The report in the Australian Financial Review today confirms that the Abbott government’s fiscal strategy is in tatters.

Elected on a platform to ‘fix the budget’ and tackle the ‘budget crisis and emergency’, the Abbott government is now planning a mini-budget in December to deal with the fact that its policies have resulted in a budget deficit blow out that at this stage, looks to be about as significant as some of the misses of the previous government.

According to the AFR, the Abbott government has capitulated on measures that would have lowered the budget deficit by around $30 billion over four years, which only adds to the frenzied spending by the Abbott government on RBA payments, national security, roads, defence and paid parental leave, among other things.

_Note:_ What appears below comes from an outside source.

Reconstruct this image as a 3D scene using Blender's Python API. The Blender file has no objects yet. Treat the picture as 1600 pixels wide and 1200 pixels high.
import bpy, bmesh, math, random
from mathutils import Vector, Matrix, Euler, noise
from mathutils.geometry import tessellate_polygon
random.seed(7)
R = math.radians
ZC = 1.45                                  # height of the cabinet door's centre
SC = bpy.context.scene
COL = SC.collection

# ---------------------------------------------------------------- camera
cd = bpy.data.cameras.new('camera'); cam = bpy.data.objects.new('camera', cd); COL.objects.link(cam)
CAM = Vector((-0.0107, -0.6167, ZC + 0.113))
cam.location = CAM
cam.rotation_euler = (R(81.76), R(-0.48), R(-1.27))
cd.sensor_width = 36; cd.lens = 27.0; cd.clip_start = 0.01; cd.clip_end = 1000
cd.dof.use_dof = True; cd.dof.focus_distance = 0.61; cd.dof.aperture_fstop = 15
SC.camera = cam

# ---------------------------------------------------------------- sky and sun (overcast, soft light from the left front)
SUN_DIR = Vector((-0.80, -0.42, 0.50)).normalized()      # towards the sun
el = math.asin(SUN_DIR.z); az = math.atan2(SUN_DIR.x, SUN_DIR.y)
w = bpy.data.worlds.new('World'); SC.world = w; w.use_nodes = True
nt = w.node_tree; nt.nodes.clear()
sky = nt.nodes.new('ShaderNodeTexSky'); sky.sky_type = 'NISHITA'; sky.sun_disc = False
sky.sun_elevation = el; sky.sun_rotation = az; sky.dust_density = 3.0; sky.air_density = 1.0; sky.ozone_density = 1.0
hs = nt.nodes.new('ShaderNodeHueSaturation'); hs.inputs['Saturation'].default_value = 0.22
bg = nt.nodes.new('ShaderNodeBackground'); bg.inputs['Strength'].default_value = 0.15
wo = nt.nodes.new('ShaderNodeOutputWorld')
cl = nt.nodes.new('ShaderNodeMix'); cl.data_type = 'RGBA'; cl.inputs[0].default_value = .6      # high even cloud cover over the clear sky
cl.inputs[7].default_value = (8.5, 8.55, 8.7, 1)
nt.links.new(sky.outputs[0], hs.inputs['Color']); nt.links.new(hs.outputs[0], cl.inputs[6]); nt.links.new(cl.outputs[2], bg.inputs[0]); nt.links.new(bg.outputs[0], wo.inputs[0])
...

Add to that a negative shock from the fall in commodity prices and the terms of trade, and the budget deficit projections that will be in Mid Year Economic and Fiscal Outlook will dwarf the numbers the Abbott government inherited in Pre-Election Fiscal Outlook.

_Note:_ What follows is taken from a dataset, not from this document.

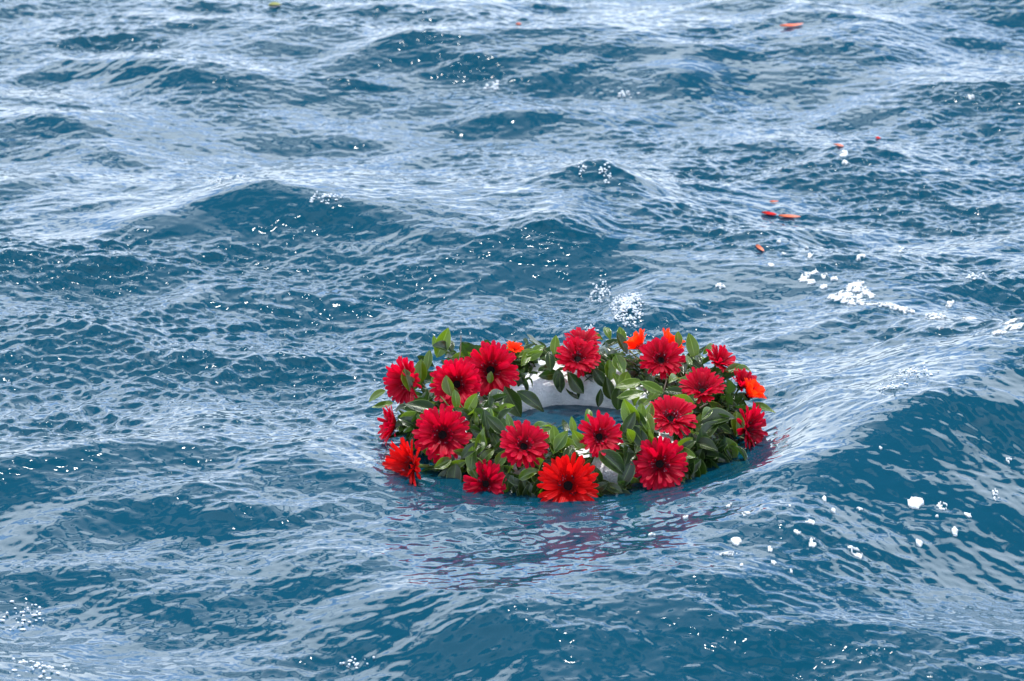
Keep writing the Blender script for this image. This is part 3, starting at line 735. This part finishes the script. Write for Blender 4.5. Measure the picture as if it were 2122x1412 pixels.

Of course, the government can ‘recast’ its fiscal strategy and in the MYEFO outline spending cuts and tax hikes as it summons all of its zealotry on getting a budget surplus as quickly as possible. The problem with this is that it would occur at a time where even blind Freddie can see the economy is sliding into a sub-trend growth, disinflationary funk. The very fall in commodity prices that is hurting the budget bottom line, is also squeezing economic growth. A round of fiscal austerity in December would be foolhardy, risking a move similar to the silly policy trap that dogged so many European countries when fiscal policy was tightened during the crisis which only exacerbated the recession many were mired in.

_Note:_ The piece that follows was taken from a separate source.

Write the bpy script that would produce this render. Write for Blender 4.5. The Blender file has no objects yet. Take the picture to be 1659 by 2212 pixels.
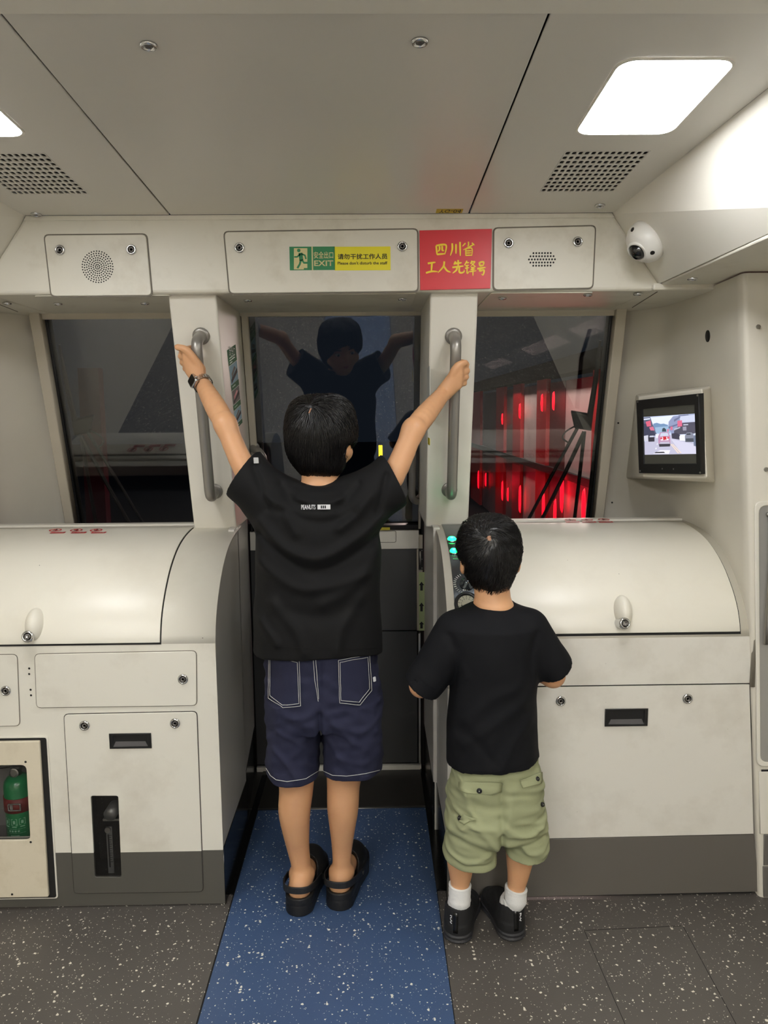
import bpy, bmesh, math, random
import numpy as np
from mathutils import Vector, Matrix
from mathutils.bvhtree import BVHTree
random.seed(7); rng = np.random.default_rng(7)
S = bpy.context.scene
COL = S.collection

# ---------------------------------------------------------------- camera
W, H, FPX, CAMH = 1659, 2212, 1660.0, 1.33
PITCH, ROLL, YAW = (math.radians(a) for a in (7.45, -0.5, 0.86))
FW = Vector((math.sin(YAW)*math.cos(PITCH), math.cos(YAW)*math.cos(PITCH), -math.sin(PITCH)))
_r = Vector((math.cos(YAW), -math.sin(YAW), 0)); _u = _r.cross(FW)
RT = _r*math.cos(ROLL) + _u*math.sin(ROLL); UP = -_r*math.sin(ROLL) + _u*math.cos(ROLL)
CAMP = Vector((0, 0, CAMH))
cd = bpy.data.cameras.new('camera'); cd.sensor_fit = 'HORIZONTAL'; cd.sensor_width = 36
cd.lens = FPX/W*36; cd.clip_start = .05
co = bpy.data.objects.new('camera', cd); COL.objects.link(co)
M3 = Matrix((RT, UP, -FW)).transposed().to_4x4(); M3.translation = CAMP
co.matrix_world = M3; S.camera = co
# ---------------------------------------------------------------- world, exposure
wd = bpy.data.worlds.new('night'); S.world = wd; wd.use_nodes = True
wd.node_tree.nodes['Background'].inputs[0].default_value = (.006, .008, .012, 1)
wd.node_tree.nodes['Background'].inputs[1].default_value = 1.0
S.view_settings.view_transform = 'Standard'; S.view_settings.look = 'None'
S.view_settings.gamma = 1; S.view_settings.use_curve_mapping = False
S.view_settings.exposure = 0.36
LAMP_E, REAR_E = 27.0, 30.0
S.cycles.max_bounces = 10; S.cycles.diffuse_bounces = 6; S.cycles.glossy_bounces = 5
S.cycles.transparent_max_bounces = 12
S.cycles.caustics_reflective = False; S.cycles.caustics_refractive = False
S.cycles.sample_clamp_indirect = 6

def ray(px, py): return FW*FPX + RT*(px-W/2) - UP*(py-H/2)
def at(px, py, x=None, y=None, z=None):
    """point of the pixel's sight line on the plane x=, y= or z="""
    d = ray(px, py)
    t = x/d.x if x is not None else y/d.y if y is not None else (z-CAMH)/d.z
    return CAMP + d*t
def atp(px, py, o, n):
    d = ray(px, py); t = (Vector(o)-CAMP).dot(n)/d.dot(n); return CAMP + d*t

# ---------------------------------------------------------------- materials
def lin(c): return tuple((v/12.92 if v <= .04045 else ((v+.055)/1.055)**2.4) for v in (x/255 for x in c))
MATS = {}
def mat(name, rgb=(200, 200, 200), rough=.5, metal=0, spec=.5, bump=0, bscale=200, var=0, vscale=8, vcol=None, emit=0, sheen=0, coat=0, sss=0):
    if name in MATS: return MATS[name]
    m = bpy.data.materials.new(name); m.use_nodes = True; nt = m.node_tree; b = nt.nodes['Principled BSDF']
    c = lin(rgb); b.inputs['Base Color'].default_value = (*c, 1); b.inputs['Roughness'].default_value = rough
    b.inputs['Metallic'].default_value = metal; b.inputs['Specular IOR Level'].default_value = spec
    if emit: b.inputs['Emission Color'].default_value = (*c, 1); b.inputs['Emission Strength'].default_value = emit
    if sheen: b.inputs['Sheen Weight'].default_value = sheen; b.inputs['Sheen Roughness'].default_value = .4
    if coat: b.inputs['Coat Weight'].default_value = coat; b.inputs['Coat Roughness'].default_value = .08
    if sss:
        b.inputs['Subsurface Weight'].default_value = sss; b.inputs['Subsurface Radius'].default_value = (.012, .005, .003); b.inputs['Subsurface Scale'].default_value = .6
    g = nt.nodes.new('ShaderNodeNewGeometry')
    if bump:
        n = nt.nodes.new('ShaderNodeTexNoise'); n.inputs['Scale'].default_value = bscale; n.inputs['Detail'].default_value = 3
        nt.links.new(g.outputs['Position'], n.inputs['Vector'])
        bp = nt.nodes.new('ShaderNodeBump'); bp.inputs['Strength'].default_value = bump; bp.inputs['Distance'].default_value = .002
        nt.links.new(n.outputs['Fac'], bp.inputs['Height']); nt.links.new(bp.outputs['Normal'], b.inputs['Normal'])
    if var:
        n = nt.nodes.new('ShaderNodeTexNoise'); n.inputs['Scale'].default_value = vscale; n.inputs['Detail'].default_value = 6; n.inputs['Roughness'].default_value = .62
        nt.links.new(g.outputs['Position'], n.inputs['Vector'])
        r = nt.nodes.new('ShaderNodeMapRange'); r.inputs[1].default_value = .5; r.inputs[2].default_value = .8; r.inputs[4].default_value = var
        nt.links.new(n.outputs['Fac'], r.inputs[0])
        mx = nt.nodes.new('ShaderNodeMix'); mx.data_type = 'RGBA'; mx.inputs[6].default_value = (*c, 1); mx.inputs[7].default_value = (*lin(vcol or (150, 140, 120)), 1)
        nt.links.new(r.outputs[0], mx.inputs[0]); nt.links.new(mx.outputs[2], b.inputs['Base Color'])
    MATS[name] = m; return m
def worn(m, scale=22, size=.05):
    """sparse small chips in the paint"""
    nt = m.node_tree; b = nt.nodes['Principled BSDF']; g = [n for n in nt.nodes if n.type == 'NEW_GEOMETRY'][0]
    v = nt.nodes.new('ShaderNodeTexVoronoi'); v.inputs['Scale'].default_value = scale; nt.links.new(g.outputs['Position'], v.inputs['Vector'])
    sp = nt.nodes.new('ShaderNodeSeparateColor'); nt.links.new(v.outputs['Color'], sp.inputs[0])
    pw = nt.nodes.new('ShaderNodeMath'); pw.operation = 'POWER'; pw.inputs[1].default_value = 6; nt.links.new(sp.outputs[1], pw.inputs[0])
    ml = nt.nodes.new('ShaderNodeMath'); ml.operation = 'MULTIPLY'; ml.inputs[1].default_value = size; nt.links.new(pw.outputs[0], ml.inputs[0])
    lt = nt.nodes.new('ShaderNodeMath'); lt.operation = 'LESS_THAN'; nt.links.new(v.outputs['Distance'], lt.inputs[0]); nt.links.new(ml.outputs[0], lt.inputs[1])
    src = b.inputs['Base Color'].links[0].from_socket; mx = nt.nodes.new('ShaderNodeMix'); mx.data_type = 'RGBA'; nt.links.new(lt.outputs[0], mx.inputs[0]); nt.links.new(src, mx.inputs[6])
    mx.inputs[7].default_value = (*lin((70, 60, 50)), 1); nt.links.new(mx.outputs[2], b.inputs['Base Color'])
def two_tone(name, top, low, z0, rough):
    """painted sheet metal: a grey kick band painted up to height z0, with grime"""
    m = mat(name, top, rough, var=.5, vscale=5, vcol=(174, 166, 150)); nt = m.node_tree; b = nt.nodes['Principled BSDF']
    g = [n for n in nt.nodes if n.type == 'NEW_GEOMETRY'][0]
    sp = nt.nodes.new('ShaderNodeSeparateXYZ'); nt.links.new(g.outputs['Position'], sp.inputs[0])
    cmp_ = nt.nodes.new('ShaderNodeMath'); cmp_.operation = 'LESS_THAN'; cmp_.inputs[1].default_value = z0; nt.links.new(sp.outputs[2], cmp_.inputs[0])
    src = b.inputs['Base Color'].links[0].from_socket
    mx = nt.nodes.new('ShaderNodeMix'); mx.data_type = 'RGBA'; nt.links.new(cmp_.outputs[0], mx.inputs[0]); nt.links.new(src, mx.inputs[6])
    mx.inputs[7].default_value = (*lin(low), 1); nt.links.new(mx.outputs[2], b.inputs['Base Color'])
    return m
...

It would be folly for Treasurer Hockey to tighten fiscal policy when the economy was already at significant risk of slipping deeper into the economic quick-sand.

For the record, these are the budget numbers inherited by the Abbott government. They are the budget balance (surplus / deficit) numbers calculated in the PEFO in August 2013.

2014-15   -$24.0 billion
2015-16   -$4.7 billion
2016-17   +$4.0 billion

A quick back of the envelope calculation which takes account of the policy flip flops and revised economic parameters, and without seeing any policy changes that may be announced in the next two months, suggests MYEFO will produce budget deficit numbers as follows:

2014-15   -$34 billion
2015-16   -$25 billion
2016-17   -$15 billion

In these three years, that would represent a fiscal blow out of around $50 billion compared with the PEFO numbers.

With a fiscal repair job as misguided as that, it is little wonder the community and business sector are losing faith in the government they elected so convincingly just over a year ago.